**CHALLENGE**
Give back all the data exactly, line by line.

-------- SUPPLIED MATERIAL --------

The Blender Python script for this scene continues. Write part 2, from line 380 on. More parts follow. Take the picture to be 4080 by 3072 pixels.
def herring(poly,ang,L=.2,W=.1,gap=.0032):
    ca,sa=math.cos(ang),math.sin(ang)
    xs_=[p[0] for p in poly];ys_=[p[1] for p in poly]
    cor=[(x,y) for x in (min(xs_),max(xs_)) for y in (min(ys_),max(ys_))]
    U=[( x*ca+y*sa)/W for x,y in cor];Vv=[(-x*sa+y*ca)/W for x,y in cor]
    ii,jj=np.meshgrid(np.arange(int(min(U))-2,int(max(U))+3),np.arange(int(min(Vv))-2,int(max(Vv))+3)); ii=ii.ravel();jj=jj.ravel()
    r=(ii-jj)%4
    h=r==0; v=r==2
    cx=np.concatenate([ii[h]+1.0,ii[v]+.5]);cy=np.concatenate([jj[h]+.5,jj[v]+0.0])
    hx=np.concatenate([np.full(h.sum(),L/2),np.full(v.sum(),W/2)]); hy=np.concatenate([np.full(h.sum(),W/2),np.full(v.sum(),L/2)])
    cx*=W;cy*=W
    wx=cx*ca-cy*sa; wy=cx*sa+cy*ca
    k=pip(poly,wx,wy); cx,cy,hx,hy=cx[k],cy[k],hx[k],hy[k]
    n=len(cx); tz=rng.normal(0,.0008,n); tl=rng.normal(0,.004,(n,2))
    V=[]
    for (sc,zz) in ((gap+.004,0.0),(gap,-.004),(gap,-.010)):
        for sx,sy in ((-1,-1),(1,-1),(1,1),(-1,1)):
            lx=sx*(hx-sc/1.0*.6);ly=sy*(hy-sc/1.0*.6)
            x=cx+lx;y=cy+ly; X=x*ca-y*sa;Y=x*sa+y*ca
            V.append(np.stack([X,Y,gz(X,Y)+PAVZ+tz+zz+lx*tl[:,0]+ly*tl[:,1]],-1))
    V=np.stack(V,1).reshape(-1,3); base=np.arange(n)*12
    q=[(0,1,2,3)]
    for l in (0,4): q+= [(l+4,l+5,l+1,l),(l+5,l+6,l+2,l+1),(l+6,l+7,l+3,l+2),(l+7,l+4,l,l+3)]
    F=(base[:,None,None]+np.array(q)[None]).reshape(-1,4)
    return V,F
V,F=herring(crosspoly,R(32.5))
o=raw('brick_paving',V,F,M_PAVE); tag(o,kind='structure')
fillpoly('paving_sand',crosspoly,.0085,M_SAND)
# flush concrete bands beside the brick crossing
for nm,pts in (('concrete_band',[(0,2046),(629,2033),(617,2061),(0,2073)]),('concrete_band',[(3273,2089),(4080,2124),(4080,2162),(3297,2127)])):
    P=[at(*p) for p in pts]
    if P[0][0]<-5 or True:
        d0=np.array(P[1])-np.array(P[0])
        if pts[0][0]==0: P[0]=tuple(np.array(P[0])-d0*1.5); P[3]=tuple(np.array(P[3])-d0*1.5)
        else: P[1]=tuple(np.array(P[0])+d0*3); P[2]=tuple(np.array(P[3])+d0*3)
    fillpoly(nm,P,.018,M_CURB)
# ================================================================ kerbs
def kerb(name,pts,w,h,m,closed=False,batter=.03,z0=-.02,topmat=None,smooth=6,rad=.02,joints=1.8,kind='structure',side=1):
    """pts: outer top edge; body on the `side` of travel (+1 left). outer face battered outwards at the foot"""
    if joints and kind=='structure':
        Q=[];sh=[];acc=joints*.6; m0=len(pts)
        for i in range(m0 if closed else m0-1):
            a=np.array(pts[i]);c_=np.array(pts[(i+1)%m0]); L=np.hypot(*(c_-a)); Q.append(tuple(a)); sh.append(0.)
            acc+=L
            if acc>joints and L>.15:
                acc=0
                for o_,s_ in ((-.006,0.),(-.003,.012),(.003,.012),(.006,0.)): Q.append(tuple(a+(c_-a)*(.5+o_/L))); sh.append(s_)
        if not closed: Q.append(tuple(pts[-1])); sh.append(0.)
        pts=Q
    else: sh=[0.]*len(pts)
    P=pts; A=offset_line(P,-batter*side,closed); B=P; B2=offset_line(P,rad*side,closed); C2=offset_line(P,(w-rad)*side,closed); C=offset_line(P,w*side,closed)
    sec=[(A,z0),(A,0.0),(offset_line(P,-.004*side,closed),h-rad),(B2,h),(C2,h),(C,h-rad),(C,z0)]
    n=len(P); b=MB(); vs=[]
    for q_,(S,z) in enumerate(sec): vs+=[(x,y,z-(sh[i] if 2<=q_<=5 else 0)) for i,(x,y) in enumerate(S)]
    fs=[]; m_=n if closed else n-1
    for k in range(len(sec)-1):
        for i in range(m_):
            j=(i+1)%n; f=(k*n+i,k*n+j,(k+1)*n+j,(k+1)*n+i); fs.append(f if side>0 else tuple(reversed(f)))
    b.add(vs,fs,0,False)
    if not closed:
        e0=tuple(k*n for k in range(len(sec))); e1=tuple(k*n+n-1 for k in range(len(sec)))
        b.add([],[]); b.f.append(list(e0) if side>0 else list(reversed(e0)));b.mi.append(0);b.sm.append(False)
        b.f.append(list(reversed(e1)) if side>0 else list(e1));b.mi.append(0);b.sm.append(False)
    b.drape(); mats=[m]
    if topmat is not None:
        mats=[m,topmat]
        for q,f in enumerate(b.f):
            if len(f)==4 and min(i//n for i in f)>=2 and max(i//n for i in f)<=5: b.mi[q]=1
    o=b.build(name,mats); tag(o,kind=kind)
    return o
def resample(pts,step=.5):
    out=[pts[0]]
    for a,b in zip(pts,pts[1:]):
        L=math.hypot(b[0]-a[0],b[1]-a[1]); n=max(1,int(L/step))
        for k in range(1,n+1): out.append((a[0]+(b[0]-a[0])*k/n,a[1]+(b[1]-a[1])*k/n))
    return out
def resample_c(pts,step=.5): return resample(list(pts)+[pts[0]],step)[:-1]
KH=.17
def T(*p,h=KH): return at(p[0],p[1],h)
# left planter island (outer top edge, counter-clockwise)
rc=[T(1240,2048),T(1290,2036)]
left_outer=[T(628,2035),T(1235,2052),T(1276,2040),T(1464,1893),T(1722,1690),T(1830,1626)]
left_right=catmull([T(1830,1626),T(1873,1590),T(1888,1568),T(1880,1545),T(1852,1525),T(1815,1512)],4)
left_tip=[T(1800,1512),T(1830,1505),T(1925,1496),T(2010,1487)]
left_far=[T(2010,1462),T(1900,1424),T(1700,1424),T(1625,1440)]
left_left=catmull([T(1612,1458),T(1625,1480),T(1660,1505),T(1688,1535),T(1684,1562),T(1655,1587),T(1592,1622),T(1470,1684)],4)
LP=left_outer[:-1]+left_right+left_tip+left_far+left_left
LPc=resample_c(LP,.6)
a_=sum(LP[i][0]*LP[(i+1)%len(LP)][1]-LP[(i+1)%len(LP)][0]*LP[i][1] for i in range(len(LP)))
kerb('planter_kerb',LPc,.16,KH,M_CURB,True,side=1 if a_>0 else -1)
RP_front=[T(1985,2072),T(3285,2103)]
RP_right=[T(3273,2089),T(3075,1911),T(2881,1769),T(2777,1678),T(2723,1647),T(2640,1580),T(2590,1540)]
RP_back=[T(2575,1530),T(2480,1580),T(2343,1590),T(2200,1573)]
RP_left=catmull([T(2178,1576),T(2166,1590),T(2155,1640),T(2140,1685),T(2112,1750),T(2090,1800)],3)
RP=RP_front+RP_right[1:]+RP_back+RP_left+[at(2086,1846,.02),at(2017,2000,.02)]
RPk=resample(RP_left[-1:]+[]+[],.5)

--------

**EXERCISE RESULT**
The Blender Python script for this scene continues. Write part 2, from line 380 on. More parts follow. Take the picture to be 4080 by 3072 pixels.
def herring(poly,ang,L=.2,W=.1,gap=.0032):
    ca,sa=math.cos(ang),math.sin(ang)
    xs_=[p[0] for p in poly];ys_=[p[1] for p in poly]
    cor=[(x,y) for x in (min(xs_),max(xs_)) for y in (min(ys_),max(ys_))]
    U=[( x*ca+y*sa)/W for x,y in cor];Vv=[(-x*sa+y*ca)/W for x,y in cor]
    ii,jj=np.meshgrid(np.arange(int(min(U))-2,int(max(U))+3),np.arange(int(min(Vv))-2,int(max(Vv))+3)); ii=ii.ravel();jj=jj.ravel()
    r=(ii-jj)%4
    h=r==0; v=r==2
    cx=np.concatenate([ii[h]+1.0,ii[v]+.5]);cy=np.concatenate([jj[h]+.5,jj[v]+0.0])
    hx=np.concatenate([np.full(h.sum(),L/2),np.full(v.sum(),W/2)]); hy=np.concatenate([np.full(h.sum(),W/2),np.full(v.sum(),L/2)])
    cx*=W;cy*=W
    wx=cx*ca-cy*sa; wy=cx*sa+cy*ca
    k=pip(poly,wx,wy); cx,cy,hx,hy=cx[k],cy[k],hx[k],hy[k]
    n=len(cx); tz=rng.normal(0,.0008,n); tl=rng.normal(0,.004,(n,2))
    V=[]
    for (sc,zz) in ((gap+.004,0.0),(gap,-.004),(gap,-.010)):
        for sx,sy in ((-1,-1),(1,-1),(1,1),(-1,1)):
            lx=sx*(hx-sc/1.0*.6);ly=sy*(hy-sc/1.0*.6)
            x=cx+lx;y=cy+ly; X=x*ca-y*sa;Y=x*sa+y*ca
            V.append(np.stack([X,Y,gz(X,Y)+PAVZ+tz+zz+lx*tl[:,0]+ly*tl[:,1]],-1))
    V=np.stack(V,1).reshape(-1,3); base=np.arange(n)*12
    q=[(0,1,2,3)]
    for l in (0,4): q+= [(l+4,l+5,l+1,l),(l+5,l+6,l+2,l+1),(l+6,l+7,l+3,l+2),(l+7,l+4,l,l+3)]
    F=(base[:,None,None]+np.array(q)[None]).reshape(-1,4)
    return V,F
V,F=herring(crosspoly,R(32.5))
o=raw('brick_paving',V,F,M_PAVE); tag(o,kind='structure')
fillpoly('paving_sand',crosspoly,.0085,M_SAND)
# flush concrete bands beside the brick crossing
for nm,pts in (('concrete_band',[(0,2046),(629,2033),(617,2061),(0,2073)]),('concrete_band',[(3273,2089),(4080,2124),(4080,2162),(3297,2127)])):
    P=[at(*p) for p in pts]
    if P[0][0]<-5 or True:
        d0=np.array(P[1])-np.array(P[0])
        if pts[0][0]==0: P[0]=tuple(np.array(P[0])-d0*1.5); P[3]=tuple(np.array(P[3])-d0*1.5)
        else: P[1]=tuple(np.array(P[0])+d0*3); P[2]=tuple(np.array(P[3])+d0*3)
    fillpoly(nm,P,.018,M_CURB)
# ================================================================ kerbs
def kerb(name,pts,w,h,m,closed=False,batter=.03,z0=-.02,topmat=None,smooth=6,rad=.02,joints=1.8,kind='structure',side=1):
    """pts: outer top edge; body on the `side` of travel (+1 left). outer face battered outwards at the foot"""
    if joints and kind=='structure':
        Q=[];sh=[];acc=joints*.6; m0=len(pts)
        for i in range(m0 if closed else m0-1):
            a=np.array(pts[i]);c_=np.array(pts[(i+1)%m0]); L=np.hypot(*(c_-a)); Q.append(tuple(a)); sh.append(0.)
            acc+=L
            if acc>joints and L>.15:
                acc=0
                for o_,s_ in ((-.006,0.),(-.003,.012),(.003,.012),(.006,0.)): Q.append(tuple(a+(c_-a)*(.5+o_/L))); sh.append(s_)
        if not closed: Q.append(tuple(pts[-1])); sh.append(0.)
        pts=Q
    else: sh=[0.]*len(pts)
    P=pts; A=offset_line(P,-batter*side,closed); B=P; B2=offset_line(P,rad*side,closed); C2=offset_line(P,(w-rad)*side,closed); C=offset_line(P,w*side,closed)
    sec=[(A,z0),(A,0.0),(offset_line(P,-.004*side,closed),h-rad),(B2,h),(C2,h),(C,h-rad),(C,z0)]
    n=len(P); b=MB(); vs=[]
    for q_,(S,z) in enumerate(sec): vs+=[(x,y,z-(sh[i] if 2<=q_<=5 else 0)) for i,(x,y) in enumerate(S)]
    fs=[]; m_=n if closed else n-1
    for k in range(len(sec)-1):
        for i in range(m_):
            j=(i+1)%n; f=(k*n+i,k*n+j,(k+1)*n+j,(k+1)*n+i); fs.append(f if side>0 else tuple(reversed(f)))
    b.add(vs,fs,0,False)
    if not closed:
        e0=tuple(k*n for k in range(len(sec))); e1=tuple(k*n+n-1 for k in range(len(sec)))
        b.add([],[]); b.f.append(list(e0) if side>0 else list(reversed(e0)));b.mi.append(0);b.sm.append(False)
        b.f.append(list(reversed(e1)) if side>0 else list(e1));b.mi.append(0);b.sm.append(False)
    b.drape(); mats=[m]
    if topmat is not None:
        mats=[m,topmat]
        for q,f in enumerate(b.f):
            if len(f)==4 and min(i//n for i in f)>=2 and max(i//n for i in f)<=5: b.mi[q]=1
    o=b.build(name,mats); tag(o,kind=kind)
    return o
def resample(pts,step=.5):
    out=[pts[0]]
    for a,b in zip(pts,pts[1:]):
        L=math.hypot(b[0]-a[0],b[1]-a[1]); n=max(1,int(L/step))
        for k in range(1,n+1): out.append((a[0]+(b[0]-a[0])*k/n,a[1]+(b[1]-a[1])*k/n))
    return out
def resample_c(pts,step=.5): return resample(list(pts)+[pts[0]],step)[:-1]
KH=.17
def T(*p,h=KH): return at(p[0],p[1],h)
# left planter island (outer top edge, counter-clockwise)
rc=[T(1240,2048),T(1290,2036)]
left_outer=[T(628,2035),T(1235,2052),T(1276,2040),T(1464,1893),T(1722,1690),T(1830,1626)]
left_right=catmull([T(1830,1626),T(1873,1590),T(1888,1568),T(1880,1545),T(1852,1525),T(1815,1512)],4)
left_tip=[T(1800,1512),T(1830,1505),T(1925,1496),T(2010,1487)]
left_far=[T(2010,1462),T(1900,1424),T(1700,1424),T(1625,1440)]
left_left=catmull([T(1612,1458),T(1625,1480),T(1660,1505),T(1688,1535),T(1684,1562),T(1655,1587),T(1592,1622),T(1470,1684)],4)
LP=left_outer[:-1]+left_right+left_tip+left_far+left_left
LPc=resample_c(LP,.6)
a_=sum(LP[i][0]*LP[(i+1)%len(LP)][1]-LP[(i+1)%len(LP)][0]*LP[i][1] for i in range(len(LP)))
kerb('planter_kerb',LPc,.16,KH,M_CURB,True,side=1 if a_>0 else -1)
RP_front=[T(1985,2072),T(3285,2103)]
RP_right=[T(3273,2089),T(3075,1911),T(2881,1769),T(2777,1678),T(2723,1647),T(2640,1580),T(2590,1540)]
RP_back=[T(2575,1530),T(2480,1580),T(2343,1590),T(2200,1573)]
RP_left=catmull([T(2178,1576),T(2166,1590),T(2155,1640),T(2140,1685),T(2112,1750),T(2090,1800)],3)
RP=RP_front+RP_right[1:]+RP_back+RP_left+[at(2086,1846,.02),at(2017,2000,.02)]
RPk=resample(RP_left[-1:]+[]+[],.5)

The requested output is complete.